The POWs were eventually released, rearmed, returned to control of Saigon. But the Viet Minh began cutting off the city from the rest of the country. The impending return of French rule had turned the once-friendly communist forces against the Allies. 

By October 1945, Allied forces formed a motley crew of British, Indian, and French troops along with Nepalese Gurkhas and Japanese POWs to launch a campaign to push the Viet Minh away from Saigon and back north. The Viet Minh saw some successes in small unit combat, but were devastated by British air power and machine guns and, on one occasion, a Gurkha kukri knife charge. 

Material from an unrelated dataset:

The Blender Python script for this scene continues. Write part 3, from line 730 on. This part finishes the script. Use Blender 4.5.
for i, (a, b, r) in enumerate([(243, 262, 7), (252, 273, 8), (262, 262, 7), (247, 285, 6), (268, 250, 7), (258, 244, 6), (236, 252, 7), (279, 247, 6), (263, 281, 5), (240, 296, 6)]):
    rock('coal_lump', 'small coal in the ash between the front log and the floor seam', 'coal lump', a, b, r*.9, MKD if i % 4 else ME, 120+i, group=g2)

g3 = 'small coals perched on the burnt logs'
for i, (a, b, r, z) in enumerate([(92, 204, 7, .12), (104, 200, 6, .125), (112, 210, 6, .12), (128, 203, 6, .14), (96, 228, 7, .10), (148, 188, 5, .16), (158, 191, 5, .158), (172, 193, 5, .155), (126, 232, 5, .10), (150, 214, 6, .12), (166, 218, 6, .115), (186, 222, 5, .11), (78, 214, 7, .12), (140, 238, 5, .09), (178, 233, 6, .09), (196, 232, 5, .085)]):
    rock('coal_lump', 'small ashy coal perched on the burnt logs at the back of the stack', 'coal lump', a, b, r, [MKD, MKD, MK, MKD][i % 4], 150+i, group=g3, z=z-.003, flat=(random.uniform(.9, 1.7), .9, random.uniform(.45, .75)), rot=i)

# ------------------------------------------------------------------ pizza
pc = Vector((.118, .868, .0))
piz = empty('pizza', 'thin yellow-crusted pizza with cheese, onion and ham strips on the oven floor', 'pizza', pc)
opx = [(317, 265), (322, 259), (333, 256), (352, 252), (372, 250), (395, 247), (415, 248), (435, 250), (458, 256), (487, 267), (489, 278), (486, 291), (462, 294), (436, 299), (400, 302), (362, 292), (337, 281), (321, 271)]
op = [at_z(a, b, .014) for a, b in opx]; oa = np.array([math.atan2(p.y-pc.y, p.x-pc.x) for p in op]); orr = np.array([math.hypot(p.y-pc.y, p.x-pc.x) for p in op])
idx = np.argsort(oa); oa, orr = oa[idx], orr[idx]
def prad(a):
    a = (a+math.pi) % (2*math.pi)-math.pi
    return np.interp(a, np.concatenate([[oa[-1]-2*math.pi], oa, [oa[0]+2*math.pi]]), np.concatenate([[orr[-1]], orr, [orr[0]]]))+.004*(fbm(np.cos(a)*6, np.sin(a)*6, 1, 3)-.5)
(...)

In the last major battle of the campaign, the Viet Minh were cut down in overnight fighting, losing 100 troops to British machine gun nests. The defending British and Indian troops didn’t have a single fatality. The Viet Minh spent the rest of the conflict conducting ambushes and hit-and-run attacks. 

british fought vietnam with indian troops
General Leclerc reviews troops of the 20th Indian Division, Saigon, French Indochina, 22 December 1945.

The British left Indochina in mid-1946 and the French took back control over the country. The win was fleeting, however. The French would have nominal control over Vietnam, fighting the Viet Minh until being forced to withdraw in 1954.